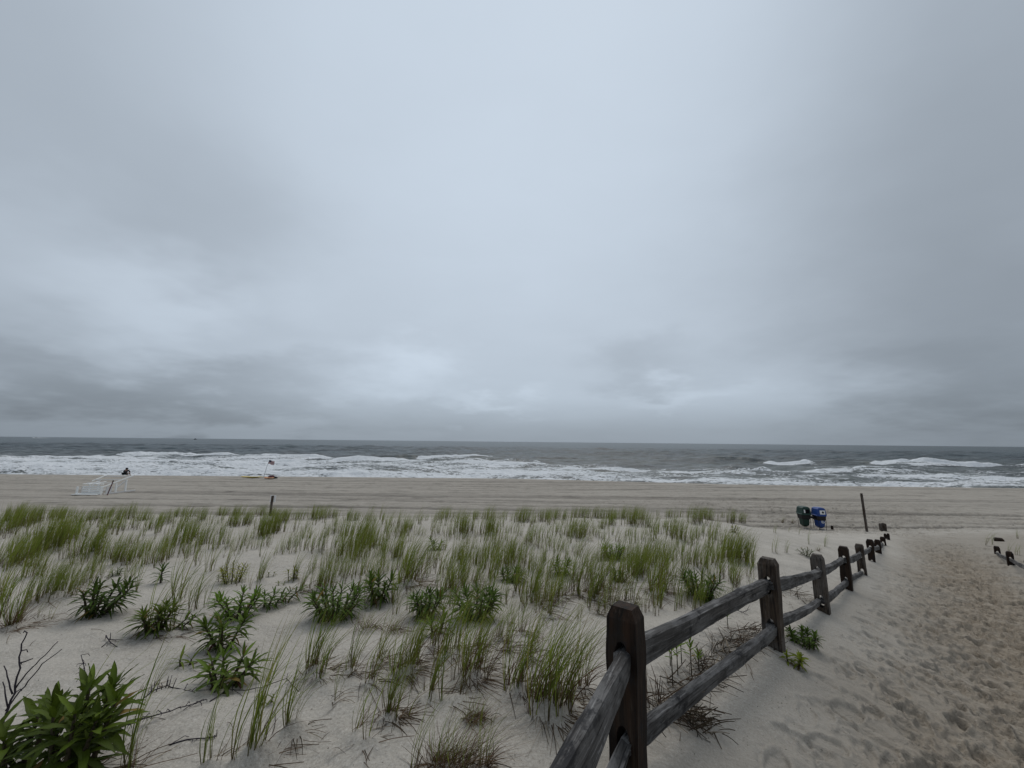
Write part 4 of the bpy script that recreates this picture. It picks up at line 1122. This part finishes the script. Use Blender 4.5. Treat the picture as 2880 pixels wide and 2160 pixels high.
def region_label(px, py, Y, k):
    """a phrase that is true of the clumps of one stretch of the dune and of no other"""
    if px > 2700: return 'sparse grass tuft beside the nearly buried fence across the path'
    if px > 2120: return 'thin grass tuft on bare sand between the bins and the fence'
    tone = {'d': 'dense bushy', 'N': 'dense tall', 'b': 'dry brown', 's': 'sparse thin', 't': 'thin few-bladed', 'n': 'tall loose', 'm': 'loose green'}[k]
    where = 'left of the sign post' if px < 760 else ('between sign post and centre' if px < 1240 else ('at centre' if px < 1680 else 'towards the bins'))
    if py < 1472: row = 'in the crest row against the beach, ' + where
    elif py < 1545: row = 'in the row just below the crest, ' + where
    elif py < 1640: row = 'in the middle of the dune, ' + where
    elif py < 1760: row = 'among the leafy plants, ' + where
    elif py < 1930: row = 'on the open near sand, ' + where
    else: row = 'in the nearest sand, ' + where
    return tone + ' beach grass ' + row
placed = []
for px, py, hp, k in CL:
    if py > 2168: 
        p = at(px, 2150); sh = (py - 2150) / 1090 * 1.6
        p = at(px, py)
    else:
        p = at(px, py)
    h = hp / FPX * depth(p) * 1.06
    placed.append((px, py, hp * (1.6 if k in 'dN' else 1), k, p, min(max(h, .12), .95)))
placed.sort(key=lambda a: -a[2])
KEEP = 292
labels_seen = {}
stuffV, stuffF, stuffC, nv = [], [], [], 0
for i, (px, py, w_, k, p, h) in enumerate(placed):
    v = int(GR.integers(len(VAR[k])))
    rz = GR.normal(0, .35); bo = {'N': 1.22, 'n': 1.28, 't': 1.35, 'b': 1.2}.get(k, 1.0); hs = h * bo * GR.uniform(1.12, 1.32); ws = h * bo * GR.uniform(.9, 1.1)
    if i < KEEP:
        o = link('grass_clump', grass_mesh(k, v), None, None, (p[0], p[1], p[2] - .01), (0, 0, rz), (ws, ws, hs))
        lab = region_label(px, py, p[1], k)
        tag(o, lab, 'beach grass', 'beach grass: ' + lab)
    else:
        V, F, C = VAR[k][v]
        c, s = math.cos(rz), math.sin(rz)
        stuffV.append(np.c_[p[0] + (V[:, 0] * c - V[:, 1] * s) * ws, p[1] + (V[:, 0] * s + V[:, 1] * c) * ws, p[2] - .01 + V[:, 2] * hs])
        stuffF.append(F + nv); stuffC.append(C); nv += len(V)
# seedling blades scattered thinly between the clumps
for _ in range(1500):
    px, py = GR.uniform(-40, 2120), 1462 + 270 * GR.random() ** 1.25
    den = .42 + .5 * fbm(np.array([px * .011]), np.array([py * .03]), 401, 3)[0] + (.25 if px < 560 and py < 1600 else 0) - (.45 if px < 1000 and py > 1570 else 0) - (.25 if px > 1750 and py < 1500 else 0)
    if GR.random() > den * 1.3: continue
    p = at(px, py)
    if fence_offset(p[0], p[1]) > -.6 or p[1] > 13.2: continue
    V, F, C = VAR['s' if GR.random() < .6 else 't'][int(GR.integers(4))]
    sc = GR.uniform(.22, .50); a = GR.normal(0, .4); c, s = math.cos(a), math.sin(a)
    stuffV.append(np.c_[p[0] + (V[:, 0] * c - V[:, 1] * s) * sc, p[1] + (V[:, 0] * s + V[:, 1] * c) * sc, p[2] + V[:, 2] * sc * 1.15])
    stuffF.append(F + nv); stuffC.append(C); nv += len(V)
me = mesh_np('small_grass', np.vstack(stuffV), np.vstack(stuffF), np.vstack(stuffC))
o = link('small_grass', me, M_GRASS); tag(o, 'small scattered beach grass tufts filling the dune between larger clumps', 'grass', kind='stuff')

# ------------------------------------------------------------------ broad-leaved dune plants
def plant(name, label, px, py, hp, wp, stems, nleaf, ll, lw, tint=(.030, .062, .018), lean=(0, 0), seed=0, cat='plant', group=None, yellow=.05, droop=.95, upright=.35, bare=.03, ax=None):
    """stems fan out of one foot, each carrying a spiral of long pointed leaves"""
    rg = np.random.default_rng(seed + int(px))
    p = at(px, py)
    dp = depth(p)
    H, Wd = .90 * hp / FPX * dp, .90 * wp / FPX * dp
    ll, lw = ll * 1.02, lw * .68
    t = thing(name, label, cat, (p[0], p[1], p[2] - .01), 0, group)
    LV, LF, LC = [], [], []
    sm = MB()
    for s_ in range(stems):
        a = 2 * math.pi * (s_ + rg.uniform(-.3, .3)) / max(stems, 1) + .5
        q = (0 if stems == 1 else (.35 + .65 * rg.random()))
        tx = math.cos(a) * (Wd / 2 - ll * .35) * q + lean[0] * H; ty = math.sin(a) * (Wd / 2 - ll * .35) * q * .8 + lean[1] * H
        th = H * (1 - .28 * q * rg.random()) * (.94 if stems > 1 else 1) - ll * .25
        bx, by = math.cos(a) * .02 * stems ** .5, math.sin(a) * .02 * stems ** .5
        pts = []
        for j in range(7):
            u = j / 6
            pts.append(Vector((bx + tx * (u ** (.75 + upright)), by + ty * (u ** (.75 + upright)), th * (u ** .9) - .03 * (j == 0))))
        sm.tube(pts, [max(.0022, .011 * ll / .15 * (1 - .6 * j / 6)) for j in range(7)], 5)
        n = int(nleaf * 1.35 * rg.uniform(.85, 1.15))
        a0 = rg.uniform(0, 6.28)
        for k in range(n):
            u = bare + (1 - bare) * (k / max(n - 1, 1)) ** .85
            f = u * 6; j = min(int(f), 5); o = pts[j].lerp(pts[j + 1], f - j)
            ax_ = (pts[j + 1] - pts[j]).normalized()
            an = a0 + k * 2.39996 + rg.uniform(-.25, .25)
            L = ll * (.45 + .55 * math.sin(math.pi * min(1, .18 + .72 * (1 - u) + .1))) * rg.uniform(.8, 1.15)
            if u > .85: L *= .80
            el = .12 + 1.05 * u ** 2.2 + rg.uniform(-.18, .18)          # lower leaves spread, top ones stand up
            side = Vector((math.cos(an), math.sin(an), 0))
            d = (side * math.cos(el) + ax_ * math.sin(el)).normalized()
            wv = d.cross(Vector((0, 0, 1)))
            wv = wv.normalized() if wv.length > .05 else Vector((1, 0, 0))
            nm = wv.cross(d).normalized()
            dr = droop * rg.uniform(.5, 1.3) * (1.1 - .75 * u)
            tw = rg.uniform(-.25, .25)
            yel = rg.random() < yellow * (2.2 if u < .35 else .6)
            c0 = np.array(tint) * (1.45, 1.25, .45) * rg.uniform(.65, 1.35) * (1 + .5 * u * u)
            if yel: c0 = np.array((.16, .11, .025)) * rg.uniform(.6, 1.1)
            if rg.random() < yellow * .35 and u < .3: c0 = np.array((.07, .025, .02))
            b0 = len(LV); S = 7
            for i in range(S + 1):
                v = i / S
                w = lw * (L / ll) * (math.sin(math.pi * min(1, v ** .72 * .97 + .03)) ** .85) * .5 + .0006
                if i == S: w = .0006
                c = o + d * (L * v) - Vector((0, 0, 1)) * (dr * L * v * v * .75)
                wq = (wv * math.cos(tw * v * 2) + nm * math.sin(tw * v * 2))
                ripple = .08 * lw * math.sin(v * 14 + k)
                LV += [tuple(c - wq * w + nm * (w * .35 + ripple)), tuple(c), tuple(c + wq * w + nm * (w * .35 - ripple))]
                LC += [c0, c0 * 1.25 + np.array((.004, .006, .002)), c0]
            for i in range(S):
                q_ = b0 + 3 * i
                LF += [(q_, q_ + 1, q_ + 4, q_ + 3), (q_ + 1, q_ + 2, q_ + 5, q_ + 4)]
    me = mesh_np('foliage', np.array(LV), np.array(LF), np.clip(np.array(LC), 0, 1))
    link('foliage', me, M_LEAF, t)
    sm.build('stem', M_STEM, t, smooth=True)
    return t

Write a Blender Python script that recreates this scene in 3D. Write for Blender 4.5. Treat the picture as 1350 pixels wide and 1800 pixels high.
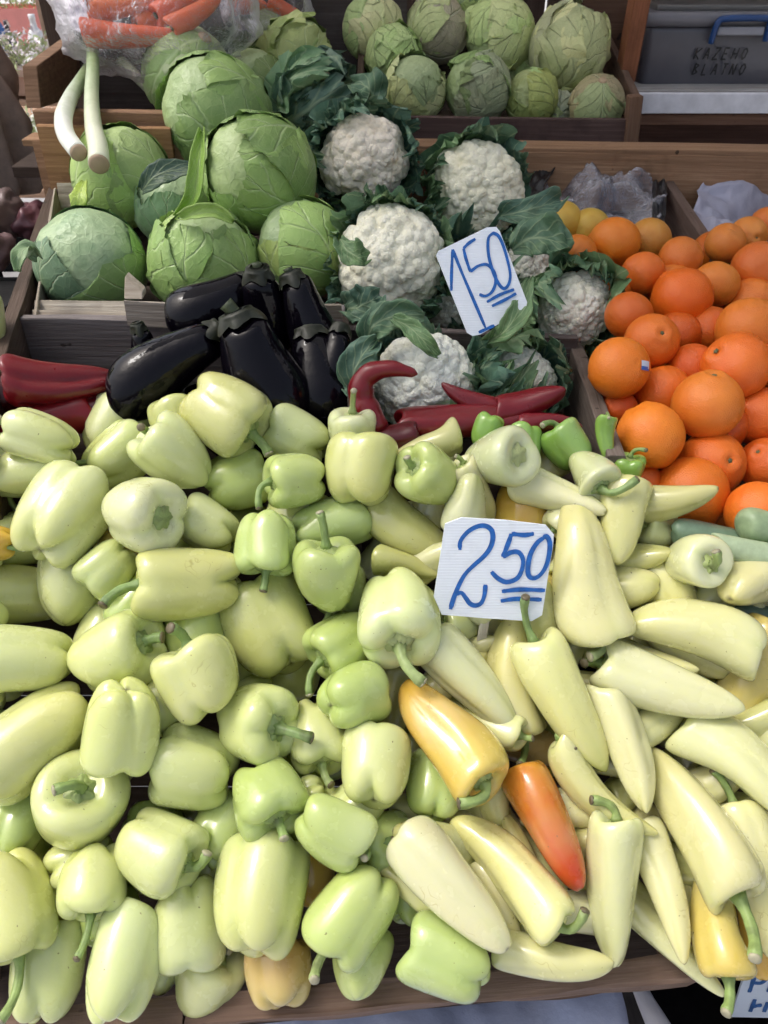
import bpy, bmesh, math, random
import numpy as np
from mathutils import Vector, Matrix, noise as mnoise

# ------------------------------------------------------------------ camera, sky, sun, exposure
scene = bpy.context.scene
for o in list(bpy.data.objects):
    bpy.data.objects.remove(o)
FPX = 1360.0                      # focal length in pixels of the 1350 x 1800 photograph
PITCH = math.radians(38.0)
CAM = Vector((0.0, 0.0, 1.55))
cam_data = bpy.data.cameras.new('camera')
cam_data.sensor_fit = 'VERTICAL'
cam_data.sensor_height = 36.0
cam_data.lens = FPX / 1800.0 * 36.0
cam_data.clip_start = 0.02
cam_data.clip_end = 200.0
cam_data.dof.use_dof = True
cam_data.dof.focus_distance = 0.95
cam_data.dof.aperture_fstop = 11.0
cam = bpy.data.objects.new('camera', cam_data)
scene.collection.objects.link(cam)
cam.location = CAM
cam.rotation_euler = (math.radians(90) - PITCH, 0, 0)
scene.camera = cam

SUN_FROM = Vector((-0.50, 0.10, 0.86)).normalized()
world = bpy.data.worlds.new('World')
scene.world = world
world.use_nodes = True
wn = world.node_tree.nodes
wl = world.node_tree.links
wn.clear()
sky = wn.new('ShaderNodeTexSky')
sky.sky_type = 'NISHITA'
sky.sun_disc = False
sky.sun_elevation = math.asin(SUN_FROM.z)
sky.sun_rotation = math.atan2(SUN_FROM.x, SUN_FROM.y)
sky.air_density = 1.0
sky.dust_density = 6.0
sky.ozone_density = 1.0
hs = wn.new('ShaderNodeHueSaturation')
hs.inputs['Saturation'].default_value = 0.62
bg = wn.new('ShaderNodeBackground')
bg.inputs['Strength'].default_value = 0.15
wo = wn.new('ShaderNodeOutputWorld')
wl.new(sky.outputs[0], hs.inputs['Color'])
wl.new(hs.outputs[0], bg.inputs['Color'])
wl.new(bg.outputs[0], wo.inputs['Surface'])

sun_data = bpy.data.lights.new('sun', 'SUN')
sun_data.energy = 0.75
sun_data.angle = math.radians(14)
sun_data.color = (1.0, 0.985, 0.96)
sun = bpy.data.objects.new('sun', sun_data)
scene.collection.objects.link(sun)
sun.rotation_euler = (-SUN_FROM).to_track_quat('-Z', 'Y').to_euler()
sun.location = (-2, -1, 4)

scene.view_settings.view_transform = 'Standard'
scene.view_settings.look = 'None'
scene.view_settings.gamma = 1.0
scene.view_settings.use_curve_mapping = False
scene.view_settings.exposure = 0.56
scene.cycles.use_denoising = True
scene.cycles.use_adaptive_sampling = True
scene.cycles.adaptive_threshold = 0.05
scene.cycles.max_bounces = 6
scene.cycles.transparent_max_bounces = 12
scene.cycles.caustics_reflective = False
scene.cycles.caustics_refractive = False

# ------------------------------------------------------------------ helpers
COL = scene.collection
FWD = Vector((0, math.cos(PITCH), -math.sin(PITCH)))
UPV = Vector((0, math.sin(PITCH), math.cos(PITCH)))
RGT = Vector((1, 0, 0))
rng = random.Random(7)

def ray(px, py):
    return FWD + RGT * ((px - 675.0) / FPX) + UPV * ((900.0 - py) / FPX)

def at(px, py, d):
    return CAM + ray(px, py) * d

def atY(px, py, Y):
    r = ray(px, py)
    return CAM + r * (Y / r.y)

def atZ(px, py, Z):
    r = ray(px, py)
    return CAM + r * ((Z - CAM.z) / r.z)

def vframe(px, py):
    """right, up and towards-camera directions as seen along one sight line"""
    n = -ray(px, py).normalized()
    r = RGT - n * RGT.dot(n); r.normalize()
    u = n.cross(r); u.normalize()
    return r, u, n

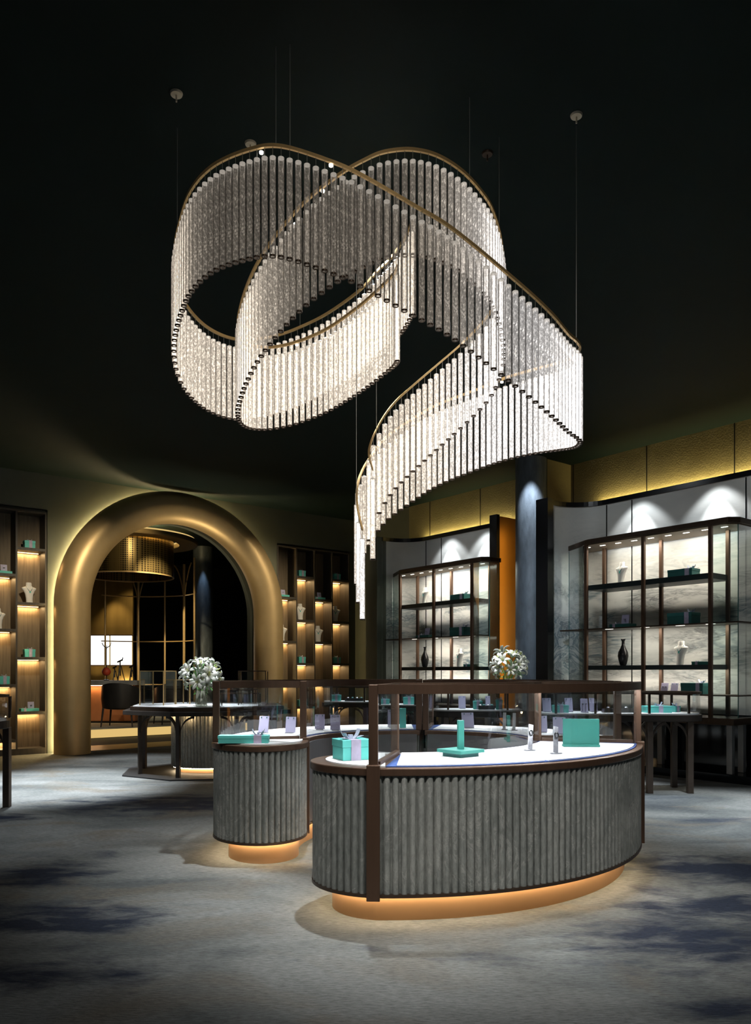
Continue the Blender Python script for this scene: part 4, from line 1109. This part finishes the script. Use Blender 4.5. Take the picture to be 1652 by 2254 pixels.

◆ **The problem**
Your copy should hold only the lines from the one containing "Write a Blender" through the one containing "from mathutils import", word for word, with no pictures.

◆ **Response**
Write a Blender Python script that recreates this scene in 3D. Write for Blender 4.5. Treat the picture as 1350 pixels wide and 1800 pixels high.
import bpy, bmesh, math, random
import numpy as np
from mathutils import Vector, Matrix, noise as mnoise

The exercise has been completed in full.